(SET TASK)
In the entries that follow, the first line to write out is the one containing "Keep writing the", and the last is the one containing "M['road'] = road_mat()". Reproduce that stretch exactly, with nothing before or after it.

(AVAILABLE DATA)

** BEGIN **

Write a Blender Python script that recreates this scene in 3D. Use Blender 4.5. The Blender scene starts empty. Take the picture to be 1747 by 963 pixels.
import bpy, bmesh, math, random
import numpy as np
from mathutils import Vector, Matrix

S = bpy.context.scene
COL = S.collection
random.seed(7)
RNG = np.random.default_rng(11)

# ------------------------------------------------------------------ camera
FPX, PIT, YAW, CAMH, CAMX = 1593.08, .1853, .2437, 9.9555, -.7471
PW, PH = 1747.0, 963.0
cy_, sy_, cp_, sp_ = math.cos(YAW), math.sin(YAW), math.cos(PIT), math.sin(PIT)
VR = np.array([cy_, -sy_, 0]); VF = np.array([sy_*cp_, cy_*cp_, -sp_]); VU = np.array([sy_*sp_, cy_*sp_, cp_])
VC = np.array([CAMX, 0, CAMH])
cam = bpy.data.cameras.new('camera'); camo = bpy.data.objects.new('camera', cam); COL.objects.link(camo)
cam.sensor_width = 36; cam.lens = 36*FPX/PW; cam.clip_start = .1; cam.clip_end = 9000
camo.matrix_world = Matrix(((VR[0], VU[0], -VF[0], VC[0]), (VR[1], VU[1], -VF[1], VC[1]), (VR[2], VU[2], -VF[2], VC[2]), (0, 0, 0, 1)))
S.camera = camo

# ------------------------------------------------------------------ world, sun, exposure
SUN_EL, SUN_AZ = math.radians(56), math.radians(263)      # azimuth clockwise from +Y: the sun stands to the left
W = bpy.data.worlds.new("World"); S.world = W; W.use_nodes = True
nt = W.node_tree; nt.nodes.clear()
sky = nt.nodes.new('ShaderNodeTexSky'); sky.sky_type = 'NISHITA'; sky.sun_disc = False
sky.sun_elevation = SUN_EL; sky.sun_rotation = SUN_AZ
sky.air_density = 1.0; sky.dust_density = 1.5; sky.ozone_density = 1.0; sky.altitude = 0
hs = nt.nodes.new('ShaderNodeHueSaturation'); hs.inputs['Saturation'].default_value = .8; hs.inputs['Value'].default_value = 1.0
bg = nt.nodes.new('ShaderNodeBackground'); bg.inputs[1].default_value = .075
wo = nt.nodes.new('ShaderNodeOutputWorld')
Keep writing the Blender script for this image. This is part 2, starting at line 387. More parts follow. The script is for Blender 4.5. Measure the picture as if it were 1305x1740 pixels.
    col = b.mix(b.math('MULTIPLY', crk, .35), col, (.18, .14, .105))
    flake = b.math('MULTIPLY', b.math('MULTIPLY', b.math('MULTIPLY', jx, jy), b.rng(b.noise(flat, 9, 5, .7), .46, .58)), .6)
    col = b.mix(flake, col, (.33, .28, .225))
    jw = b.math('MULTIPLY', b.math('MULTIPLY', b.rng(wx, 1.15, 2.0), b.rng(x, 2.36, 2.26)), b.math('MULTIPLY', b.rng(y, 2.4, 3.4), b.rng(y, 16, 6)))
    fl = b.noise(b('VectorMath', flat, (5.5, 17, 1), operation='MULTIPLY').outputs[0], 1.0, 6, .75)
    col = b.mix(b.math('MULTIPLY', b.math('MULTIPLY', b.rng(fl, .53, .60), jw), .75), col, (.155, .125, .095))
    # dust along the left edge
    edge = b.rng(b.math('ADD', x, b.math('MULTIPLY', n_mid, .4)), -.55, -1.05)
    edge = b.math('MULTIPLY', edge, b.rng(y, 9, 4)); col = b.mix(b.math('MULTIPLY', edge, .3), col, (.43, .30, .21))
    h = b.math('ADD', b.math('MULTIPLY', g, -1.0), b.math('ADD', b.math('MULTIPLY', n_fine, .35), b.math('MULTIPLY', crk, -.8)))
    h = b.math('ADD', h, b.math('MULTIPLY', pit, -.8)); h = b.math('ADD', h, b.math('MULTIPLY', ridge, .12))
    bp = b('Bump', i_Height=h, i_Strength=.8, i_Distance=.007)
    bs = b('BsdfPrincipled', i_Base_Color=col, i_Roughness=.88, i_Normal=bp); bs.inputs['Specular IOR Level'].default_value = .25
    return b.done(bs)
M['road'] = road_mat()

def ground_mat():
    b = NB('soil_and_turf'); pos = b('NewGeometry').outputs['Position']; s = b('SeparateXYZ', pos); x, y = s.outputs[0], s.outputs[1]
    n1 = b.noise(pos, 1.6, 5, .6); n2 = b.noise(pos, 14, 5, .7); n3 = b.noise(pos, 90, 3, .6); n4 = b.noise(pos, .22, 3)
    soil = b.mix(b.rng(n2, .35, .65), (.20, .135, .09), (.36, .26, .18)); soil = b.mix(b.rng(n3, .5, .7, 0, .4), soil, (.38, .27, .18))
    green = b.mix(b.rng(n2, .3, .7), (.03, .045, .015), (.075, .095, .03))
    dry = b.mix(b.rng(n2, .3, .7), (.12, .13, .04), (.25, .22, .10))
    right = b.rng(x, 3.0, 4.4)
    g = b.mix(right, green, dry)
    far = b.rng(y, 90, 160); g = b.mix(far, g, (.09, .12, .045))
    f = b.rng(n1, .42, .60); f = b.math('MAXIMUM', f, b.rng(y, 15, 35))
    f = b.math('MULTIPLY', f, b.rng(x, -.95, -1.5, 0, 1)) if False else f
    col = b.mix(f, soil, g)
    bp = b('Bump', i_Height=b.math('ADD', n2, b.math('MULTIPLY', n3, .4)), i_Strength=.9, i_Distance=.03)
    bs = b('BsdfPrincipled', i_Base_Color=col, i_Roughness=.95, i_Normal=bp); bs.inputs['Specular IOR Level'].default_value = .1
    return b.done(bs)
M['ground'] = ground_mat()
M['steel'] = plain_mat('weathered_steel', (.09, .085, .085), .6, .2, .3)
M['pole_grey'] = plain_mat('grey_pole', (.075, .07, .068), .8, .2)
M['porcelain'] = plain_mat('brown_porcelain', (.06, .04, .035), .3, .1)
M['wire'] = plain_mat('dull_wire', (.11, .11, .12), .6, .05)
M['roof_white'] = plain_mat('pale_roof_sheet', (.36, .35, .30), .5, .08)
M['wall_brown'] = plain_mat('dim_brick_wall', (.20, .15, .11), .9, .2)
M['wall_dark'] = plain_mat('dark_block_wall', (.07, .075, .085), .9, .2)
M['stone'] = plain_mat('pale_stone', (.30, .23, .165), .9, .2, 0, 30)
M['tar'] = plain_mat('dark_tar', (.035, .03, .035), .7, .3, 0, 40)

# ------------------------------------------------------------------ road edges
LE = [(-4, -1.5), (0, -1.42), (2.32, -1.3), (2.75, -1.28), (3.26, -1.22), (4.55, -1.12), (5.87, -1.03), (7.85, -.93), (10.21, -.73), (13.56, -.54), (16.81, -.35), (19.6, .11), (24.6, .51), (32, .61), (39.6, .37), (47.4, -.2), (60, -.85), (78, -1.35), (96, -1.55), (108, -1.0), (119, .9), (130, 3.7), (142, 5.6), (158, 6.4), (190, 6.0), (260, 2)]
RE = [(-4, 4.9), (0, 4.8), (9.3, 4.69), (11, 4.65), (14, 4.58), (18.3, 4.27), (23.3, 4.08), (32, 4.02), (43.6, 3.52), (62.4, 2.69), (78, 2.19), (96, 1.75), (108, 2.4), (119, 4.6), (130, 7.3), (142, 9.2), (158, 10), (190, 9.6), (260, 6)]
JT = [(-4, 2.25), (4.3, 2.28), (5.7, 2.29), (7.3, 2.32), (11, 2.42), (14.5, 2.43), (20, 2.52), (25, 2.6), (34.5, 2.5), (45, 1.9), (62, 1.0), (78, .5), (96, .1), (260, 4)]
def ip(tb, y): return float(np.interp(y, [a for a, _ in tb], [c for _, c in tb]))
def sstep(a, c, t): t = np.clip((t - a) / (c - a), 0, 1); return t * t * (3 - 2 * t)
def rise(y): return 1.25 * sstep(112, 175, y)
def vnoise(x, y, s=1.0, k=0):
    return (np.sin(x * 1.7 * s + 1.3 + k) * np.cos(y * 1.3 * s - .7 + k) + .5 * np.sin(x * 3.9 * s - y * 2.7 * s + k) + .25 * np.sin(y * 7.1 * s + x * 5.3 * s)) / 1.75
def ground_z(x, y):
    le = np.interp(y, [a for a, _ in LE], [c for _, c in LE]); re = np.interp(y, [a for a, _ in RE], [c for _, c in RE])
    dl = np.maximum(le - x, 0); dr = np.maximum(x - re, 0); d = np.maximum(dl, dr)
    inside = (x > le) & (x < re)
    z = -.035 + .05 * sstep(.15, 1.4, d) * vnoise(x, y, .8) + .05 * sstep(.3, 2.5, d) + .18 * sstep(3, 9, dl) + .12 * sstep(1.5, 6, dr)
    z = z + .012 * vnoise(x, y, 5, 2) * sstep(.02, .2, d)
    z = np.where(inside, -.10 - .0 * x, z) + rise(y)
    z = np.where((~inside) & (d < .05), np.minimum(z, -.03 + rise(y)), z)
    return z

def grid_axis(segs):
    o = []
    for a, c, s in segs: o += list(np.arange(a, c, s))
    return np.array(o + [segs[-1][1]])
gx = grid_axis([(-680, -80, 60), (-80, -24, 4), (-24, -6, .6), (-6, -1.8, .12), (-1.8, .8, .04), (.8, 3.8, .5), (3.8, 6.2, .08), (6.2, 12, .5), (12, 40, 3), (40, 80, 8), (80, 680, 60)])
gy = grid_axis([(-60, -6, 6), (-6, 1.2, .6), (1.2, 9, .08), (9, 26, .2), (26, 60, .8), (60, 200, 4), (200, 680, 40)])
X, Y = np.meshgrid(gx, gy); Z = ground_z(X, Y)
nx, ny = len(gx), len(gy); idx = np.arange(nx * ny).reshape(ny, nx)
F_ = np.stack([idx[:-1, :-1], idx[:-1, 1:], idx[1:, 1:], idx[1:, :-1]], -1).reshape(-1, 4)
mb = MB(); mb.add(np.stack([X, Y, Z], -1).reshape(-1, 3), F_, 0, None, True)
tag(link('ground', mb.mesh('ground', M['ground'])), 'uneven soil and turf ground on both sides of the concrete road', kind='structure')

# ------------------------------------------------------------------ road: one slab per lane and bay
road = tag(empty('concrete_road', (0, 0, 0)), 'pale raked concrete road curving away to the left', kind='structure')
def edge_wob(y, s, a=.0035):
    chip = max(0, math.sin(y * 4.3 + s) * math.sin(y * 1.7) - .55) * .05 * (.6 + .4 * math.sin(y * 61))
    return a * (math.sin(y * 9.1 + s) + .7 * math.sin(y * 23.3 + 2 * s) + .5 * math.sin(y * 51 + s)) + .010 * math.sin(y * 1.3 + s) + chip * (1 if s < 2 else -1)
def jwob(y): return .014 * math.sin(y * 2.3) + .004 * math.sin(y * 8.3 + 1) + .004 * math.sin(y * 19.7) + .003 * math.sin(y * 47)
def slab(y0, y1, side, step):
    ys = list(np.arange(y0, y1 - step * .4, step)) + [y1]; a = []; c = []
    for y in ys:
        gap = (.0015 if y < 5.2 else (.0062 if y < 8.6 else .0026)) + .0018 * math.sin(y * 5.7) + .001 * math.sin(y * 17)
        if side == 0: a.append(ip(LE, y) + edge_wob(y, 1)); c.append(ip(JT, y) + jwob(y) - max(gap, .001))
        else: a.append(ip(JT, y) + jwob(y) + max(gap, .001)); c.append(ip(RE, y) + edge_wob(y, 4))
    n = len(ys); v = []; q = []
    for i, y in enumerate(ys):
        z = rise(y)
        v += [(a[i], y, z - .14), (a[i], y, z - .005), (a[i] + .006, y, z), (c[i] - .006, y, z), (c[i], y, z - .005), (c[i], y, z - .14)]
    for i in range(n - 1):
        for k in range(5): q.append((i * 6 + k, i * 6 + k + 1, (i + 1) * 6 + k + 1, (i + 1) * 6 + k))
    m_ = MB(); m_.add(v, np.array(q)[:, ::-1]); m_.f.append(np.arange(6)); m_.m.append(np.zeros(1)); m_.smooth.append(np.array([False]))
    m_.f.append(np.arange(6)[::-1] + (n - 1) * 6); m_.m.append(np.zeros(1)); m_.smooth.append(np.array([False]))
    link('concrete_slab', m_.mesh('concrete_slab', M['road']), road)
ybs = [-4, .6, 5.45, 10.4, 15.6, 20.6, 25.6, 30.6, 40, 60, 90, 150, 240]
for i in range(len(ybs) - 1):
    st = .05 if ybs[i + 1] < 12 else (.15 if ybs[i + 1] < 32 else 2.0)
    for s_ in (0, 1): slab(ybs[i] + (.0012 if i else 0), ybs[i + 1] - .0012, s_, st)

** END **

(RESPONSE TO THE EXERCISE)
Keep writing the Blender script for this image. This is part 2, starting at line 387. More parts follow. The script is for Blender 4.5. Measure the picture as if it were 1305x1740 pixels.
    col = b.mix(b.math('MULTIPLY', crk, .35), col, (.18, .14, .105))
    flake = b.math('MULTIPLY', b.math('MULTIPLY', b.math('MULTIPLY', jx, jy), b.rng(b.noise(flat, 9, 5, .7), .46, .58)), .6)
    col = b.mix(flake, col, (.33, .28, .225))
    jw = b.math('MULTIPLY', b.math('MULTIPLY', b.rng(wx, 1.15, 2.0), b.rng(x, 2.36, 2.26)), b.math('MULTIPLY', b.rng(y, 2.4, 3.4), b.rng(y, 16, 6)))
    fl = b.noise(b('VectorMath', flat, (5.5, 17, 1), operation='MULTIPLY').outputs[0], 1.0, 6, .75)
    col = b.mix(b.math('MULTIPLY', b.math('MULTIPLY', b.rng(fl, .53, .60), jw), .75), col, (.155, .125, .095))
    # dust along the left edge
    edge = b.rng(b.math('ADD', x, b.math('MULTIPLY', n_mid, .4)), -.55, -1.05)
    edge = b.math('MULTIPLY', edge, b.rng(y, 9, 4)); col = b.mix(b.math('MULTIPLY', edge, .3), col, (.43, .30, .21))
    h = b.math('ADD', b.math('MULTIPLY', g, -1.0), b.math('ADD', b.math('MULTIPLY', n_fine, .35), b.math('MULTIPLY', crk, -.8)))
    h = b.math('ADD', h, b.math('MULTIPLY', pit, -.8)); h = b.math('ADD', h, b.math('MULTIPLY', ridge, .12))
    bp = b('Bump', i_Height=h, i_Strength=.8, i_Distance=.007)
    bs = b('BsdfPrincipled', i_Base_Color=col, i_Roughness=.88, i_Normal=bp); bs.inputs['Specular IOR Level'].default_value = .25
    return b.done(bs)
M['road'] = road_mat()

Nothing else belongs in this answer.